The CSIRO Executive and Board have provided a response to last November’s Ministerial Statement of Expectations for the organisation, albeit some six months later.
Released in November 2016, then Minister Greg Hunt’s new Statement of Expectations followed an extensive and comprehensive development process with stakeholders.
Somewhat inexplicably – despite the smooth transfer of portfolio responsibilities to Senator Arthur Sinodinos in January 2017 – the CSIRO Executive and Board only managed to finalise the formal response at the beginning of May.
CSIRO Staff Association Secretary Sam Popovski rued the delay, describing both the timing and content of the response as “a missed opportunity.”
Lost momentum
“It’s disappointing that it’s taken six months to respond to a very clear document spelling out the expectations of the Minister. Despite the Cabinet reshuffle in January, CSIRO should have handed in their homework on time.”
“The fact that the Minister’s office had engaged in such a comprehensive consultation process in developing the new expectations makes the delay in developing the corresponding statement of intent that much worse,” Mr Popovski said.
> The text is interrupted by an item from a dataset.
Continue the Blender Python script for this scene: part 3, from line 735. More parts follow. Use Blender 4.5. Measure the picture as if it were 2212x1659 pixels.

Reading straight from the script
A delayed response might be understood if the Statement of Intent took on the job of enthusiastically engaging with the issues and priorities raised in the Statement of Expectations, Mr Popovski said.
“This Statement of Intent from the CSIRO Executive and Board is a far from inspiring document. It’s hard to imagine this statement doing much to excite the morale CSIRO staff.”
“Line by line, the Statement of Intent mirrors the Statement of Expectations except for the addition of jargon. In this respect the original document retains relevance if nothing more than a clearer exposition of vision, mission, priorities and functions of CSIRO,” Mr Popovski said.
Freelancing on Flex
The Statement of Expectations set the clear goal of “CSIRO to cement its position as a world leader in scientific excellence, to be an employer of choice which will attract the highest calibre researchers in Australia and from around the world.”
In response the Statement of Intent that CSIRO enthused was “very committed to ensuring we are an employer of choice, a preferred collaboration partner and a trusted advisor. For example, we will soon roll out an ‘All Roles Flex’ initiative to foster a diverse and inclusive workplace of the future.”
Mr Popovski said the reference to the so far nebulous ‘All Roles Flex’ proposal could cause issues for CSIRO Executive and the Board.
“This is already a controversial proposal due to the abscence of consultation with the CSIRO workforce. No single Executive or Board member has simply or adequately explained the broad outline of the proposal, let alone outlined the detail.
“Despite these manifest problems, here is ‘All Roles Flex’ in the CSIRO Statement of Intent and staff are being told it will be all ready to roll on 1 July.”
“The fact that CSIRO Executive and Board chose to single out a work-in-progress policy initiative rather than advocating the Enterprise Bargaining process to deliver competitive pay and working conditions says it all really,” Mr Popovski said.